- PROBLEM DESCRIPTION:
Every line from the top of the records through the line containing "[(px, py, rx, ry, d, min(3, rr" should be retyped exactly; the pictures should not.

- RECORDED DATA:
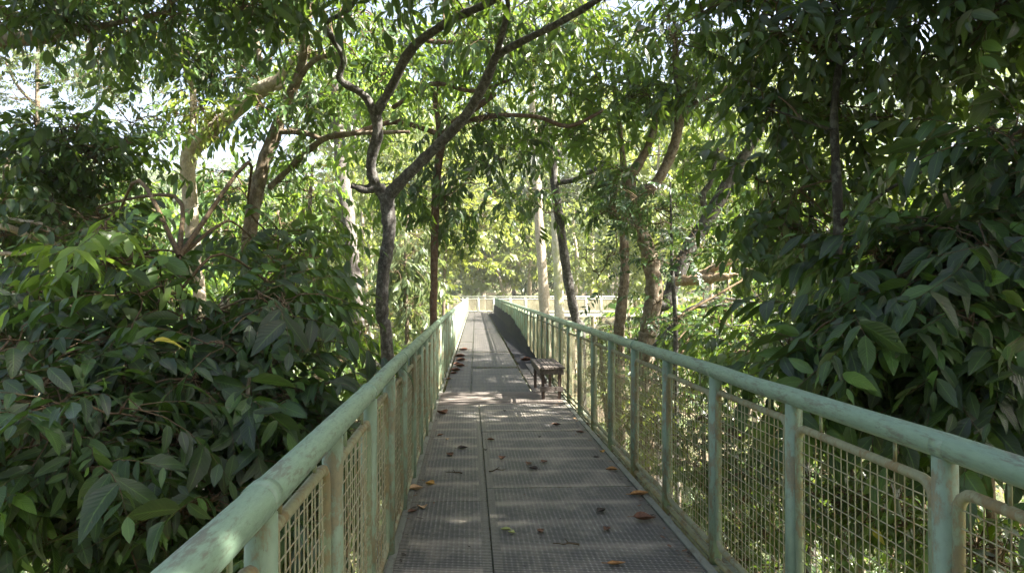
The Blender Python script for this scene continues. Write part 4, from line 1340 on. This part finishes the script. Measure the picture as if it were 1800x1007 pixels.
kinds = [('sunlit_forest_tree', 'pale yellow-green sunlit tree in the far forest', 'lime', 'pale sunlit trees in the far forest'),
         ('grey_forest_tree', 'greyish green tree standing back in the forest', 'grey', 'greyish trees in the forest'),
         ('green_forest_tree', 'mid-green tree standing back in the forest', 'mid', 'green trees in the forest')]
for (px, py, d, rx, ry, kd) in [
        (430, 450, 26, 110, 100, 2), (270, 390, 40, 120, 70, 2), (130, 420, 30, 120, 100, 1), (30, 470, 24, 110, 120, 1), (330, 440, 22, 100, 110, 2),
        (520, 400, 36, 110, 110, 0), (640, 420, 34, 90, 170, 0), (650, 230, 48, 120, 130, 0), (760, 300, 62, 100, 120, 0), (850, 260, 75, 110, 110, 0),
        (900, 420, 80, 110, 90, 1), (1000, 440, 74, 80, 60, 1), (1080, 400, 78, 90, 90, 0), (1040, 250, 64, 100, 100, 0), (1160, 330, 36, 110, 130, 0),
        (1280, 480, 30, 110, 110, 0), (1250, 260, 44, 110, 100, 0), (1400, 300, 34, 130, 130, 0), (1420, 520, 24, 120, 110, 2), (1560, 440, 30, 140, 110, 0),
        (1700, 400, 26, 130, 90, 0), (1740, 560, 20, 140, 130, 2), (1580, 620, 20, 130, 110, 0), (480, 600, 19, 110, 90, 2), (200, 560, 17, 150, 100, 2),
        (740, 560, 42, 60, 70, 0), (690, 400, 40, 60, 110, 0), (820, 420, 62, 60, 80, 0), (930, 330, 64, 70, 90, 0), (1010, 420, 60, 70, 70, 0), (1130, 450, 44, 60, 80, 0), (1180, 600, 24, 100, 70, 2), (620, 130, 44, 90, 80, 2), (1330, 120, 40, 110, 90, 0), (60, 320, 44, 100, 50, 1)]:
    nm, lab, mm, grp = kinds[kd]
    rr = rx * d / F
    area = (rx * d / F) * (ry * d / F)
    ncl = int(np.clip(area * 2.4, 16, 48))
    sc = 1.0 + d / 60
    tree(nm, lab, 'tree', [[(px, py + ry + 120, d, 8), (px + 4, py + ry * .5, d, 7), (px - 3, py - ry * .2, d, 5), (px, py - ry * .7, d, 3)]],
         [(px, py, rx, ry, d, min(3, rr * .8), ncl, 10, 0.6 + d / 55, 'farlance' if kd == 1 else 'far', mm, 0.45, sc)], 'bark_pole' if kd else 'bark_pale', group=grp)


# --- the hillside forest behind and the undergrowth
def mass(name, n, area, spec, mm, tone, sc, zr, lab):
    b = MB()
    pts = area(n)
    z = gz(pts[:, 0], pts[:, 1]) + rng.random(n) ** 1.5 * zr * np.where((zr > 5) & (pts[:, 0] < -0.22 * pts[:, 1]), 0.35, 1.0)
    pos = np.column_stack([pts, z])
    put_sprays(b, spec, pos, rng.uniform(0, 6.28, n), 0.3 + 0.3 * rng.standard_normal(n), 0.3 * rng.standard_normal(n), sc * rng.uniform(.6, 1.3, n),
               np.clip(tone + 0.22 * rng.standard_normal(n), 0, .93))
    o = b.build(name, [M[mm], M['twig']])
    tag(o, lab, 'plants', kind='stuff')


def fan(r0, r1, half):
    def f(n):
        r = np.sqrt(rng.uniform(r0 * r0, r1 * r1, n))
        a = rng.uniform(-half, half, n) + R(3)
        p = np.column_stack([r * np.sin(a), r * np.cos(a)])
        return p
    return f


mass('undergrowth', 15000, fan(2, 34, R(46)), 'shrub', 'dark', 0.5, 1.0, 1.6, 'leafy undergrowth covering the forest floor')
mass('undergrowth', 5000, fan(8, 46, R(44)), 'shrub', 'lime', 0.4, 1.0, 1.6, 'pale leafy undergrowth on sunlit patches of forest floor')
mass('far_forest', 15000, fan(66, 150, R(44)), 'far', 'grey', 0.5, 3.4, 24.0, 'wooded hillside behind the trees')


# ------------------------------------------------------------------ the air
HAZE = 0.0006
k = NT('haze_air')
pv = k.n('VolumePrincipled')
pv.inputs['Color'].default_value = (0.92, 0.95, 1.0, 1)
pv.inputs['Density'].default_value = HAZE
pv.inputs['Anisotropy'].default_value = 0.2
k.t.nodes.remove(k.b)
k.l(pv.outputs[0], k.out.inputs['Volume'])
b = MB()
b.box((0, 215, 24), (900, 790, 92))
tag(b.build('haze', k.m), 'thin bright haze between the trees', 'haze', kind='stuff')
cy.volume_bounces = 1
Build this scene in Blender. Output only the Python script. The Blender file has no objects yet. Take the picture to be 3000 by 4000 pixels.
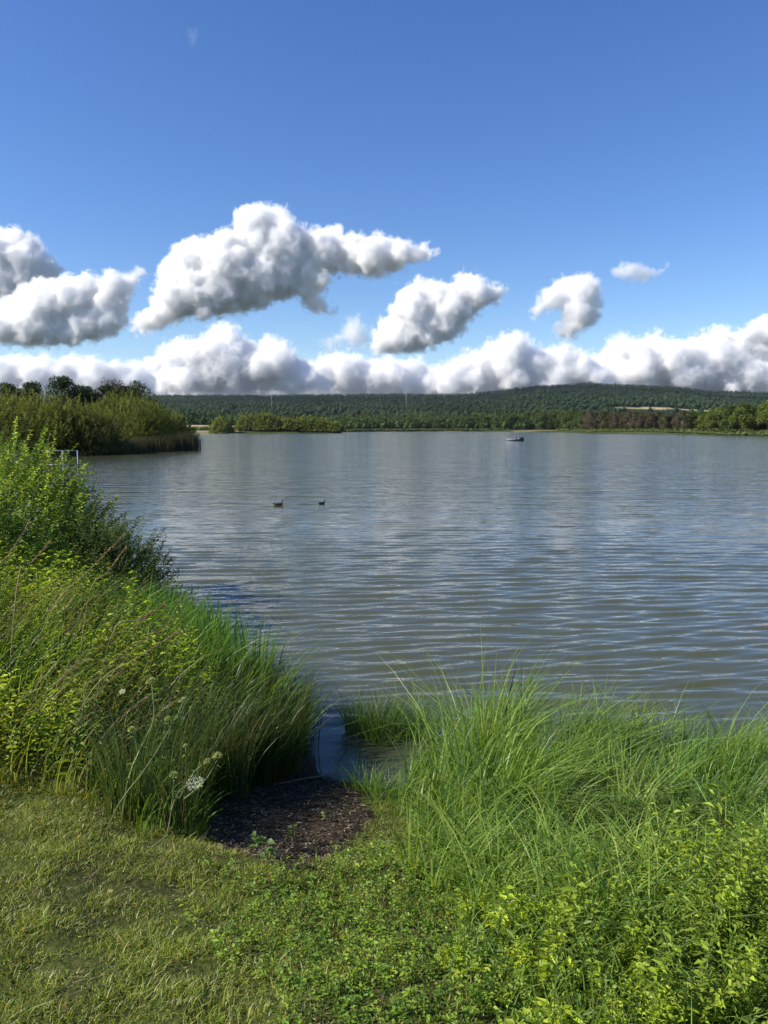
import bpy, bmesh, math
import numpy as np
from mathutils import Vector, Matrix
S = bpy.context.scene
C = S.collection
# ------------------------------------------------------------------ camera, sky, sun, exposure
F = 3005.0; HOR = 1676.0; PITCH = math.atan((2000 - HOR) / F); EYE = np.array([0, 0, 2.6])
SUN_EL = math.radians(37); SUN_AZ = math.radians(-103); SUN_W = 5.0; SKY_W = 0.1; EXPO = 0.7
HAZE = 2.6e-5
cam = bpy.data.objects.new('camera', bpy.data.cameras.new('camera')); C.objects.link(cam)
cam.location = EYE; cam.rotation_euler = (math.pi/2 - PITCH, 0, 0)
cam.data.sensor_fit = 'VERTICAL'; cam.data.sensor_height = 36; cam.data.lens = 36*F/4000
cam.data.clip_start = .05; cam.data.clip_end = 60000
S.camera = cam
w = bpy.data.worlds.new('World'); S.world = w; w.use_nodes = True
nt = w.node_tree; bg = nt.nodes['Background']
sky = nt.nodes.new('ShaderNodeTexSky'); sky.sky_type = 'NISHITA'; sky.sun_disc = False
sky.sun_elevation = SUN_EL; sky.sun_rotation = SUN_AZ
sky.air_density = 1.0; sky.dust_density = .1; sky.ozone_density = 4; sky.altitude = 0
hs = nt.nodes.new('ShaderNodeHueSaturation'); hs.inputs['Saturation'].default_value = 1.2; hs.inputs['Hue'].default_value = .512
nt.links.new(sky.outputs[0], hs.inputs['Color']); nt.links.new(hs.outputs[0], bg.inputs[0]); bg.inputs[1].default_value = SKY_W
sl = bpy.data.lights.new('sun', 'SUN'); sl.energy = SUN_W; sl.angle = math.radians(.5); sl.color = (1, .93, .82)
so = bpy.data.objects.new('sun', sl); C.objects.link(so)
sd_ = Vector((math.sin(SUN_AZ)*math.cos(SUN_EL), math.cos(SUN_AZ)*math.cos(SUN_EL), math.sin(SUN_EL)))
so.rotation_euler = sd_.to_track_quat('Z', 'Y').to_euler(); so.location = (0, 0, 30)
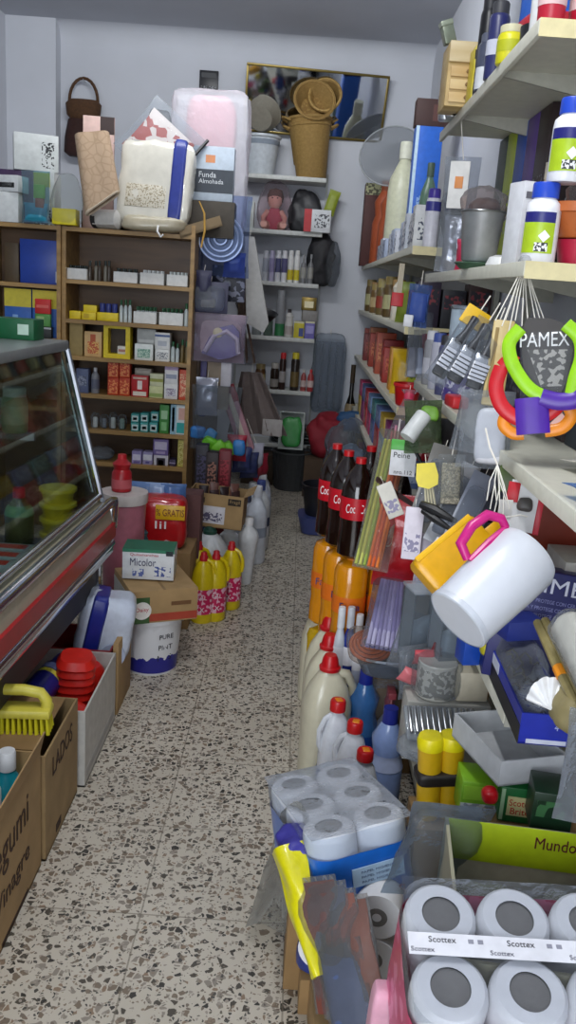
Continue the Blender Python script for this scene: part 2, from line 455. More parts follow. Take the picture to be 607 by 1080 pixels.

- SOLUTION:
The Blender Python script for this scene continues. Write part 4, from line 1340 on. This part finishes the script. Measure the picture as if it were 1800x1007 pixels.
kinds = [('sunlit_forest_tree', 'pale yellow-green sunlit tree in the far forest', 'lime', 'pale sunlit trees in the far forest'),
         ('grey_forest_tree', 'greyish green tree standing back in the forest', 'grey', 'greyish trees in the forest'),
         ('green_forest_tree', 'mid-green tree standing back in the forest', 'mid', 'green trees in the forest')]
for (px, py, d, rx, ry, kd) in [
        (430, 450, 26, 110, 100, 2), (270, 390, 40, 120, 70, 2), (130, 420, 30, 120, 100, 1), (30, 470, 24, 110, 120, 1), (330, 440, 22, 100, 110, 2),
        (520, 400, 36, 110, 110, 0), (640, 420, 34, 90, 170, 0), (650, 230, 48, 120, 130, 0), (760, 300, 62, 100, 120, 0), (850, 260, 75, 110, 110, 0),
        (900, 420, 80, 110, 90, 1), (1000, 440, 74, 80, 60, 1), (1080, 400, 78, 90, 90, 0), (1040, 250, 64, 100, 100, 0), (1160, 330, 36, 110, 130, 0),
        (1280, 480, 30, 110, 110, 0), (1250, 260, 44, 110, 100, 0), (1400, 300, 34, 130, 130, 0), (1420, 520, 24, 120, 110, 2), (1560, 440, 30, 140, 110, 0),
        (1700, 400, 26, 130, 90, 0), (1740, 560, 20, 140, 130, 2), (1580, 620, 20, 130, 110, 0), (480, 600, 19, 110, 90, 2), (200, 560, 17, 150, 100, 2),
        (740, 560, 42, 60, 70, 0), (690, 400, 40, 60, 110, 0), (820, 420, 62, 60, 80, 0), (930, 330, 64, 70, 90, 0), (1010, 420, 60, 70, 70, 0), (1130, 450, 44, 60, 80, 0), (1180, 600, 24, 100, 70, 2), (620, 130, 44, 90, 80, 2), (1330, 120, 40, 110, 90, 0), (60, 320, 44, 100, 50, 1)]:
    nm, lab, mm, grp = kinds[kd]
    rr = rx * d / F
    area = (rx * d / F) * (ry * d / F)
    ncl = int(np.clip(area * 2.4, 16, 48))
    sc = 1.0 + d / 60
    tree(nm, lab, 'tree', [[(px, py + ry + 120, d, 8), (px + 4, py + ry * .5, d, 7), (px - 3, py - ry * .2, d, 5), (px, py - ry * .7, d, 3)]],
         [(px, py, rx, ry, d, min(3, rr * .8), ncl, 10, 0.6 + d / 55, 'farlance' if kd == 1 else 'far', mm, 0.45, sc)], 'bark_pole' if kd else 'bark_pale', group=grp)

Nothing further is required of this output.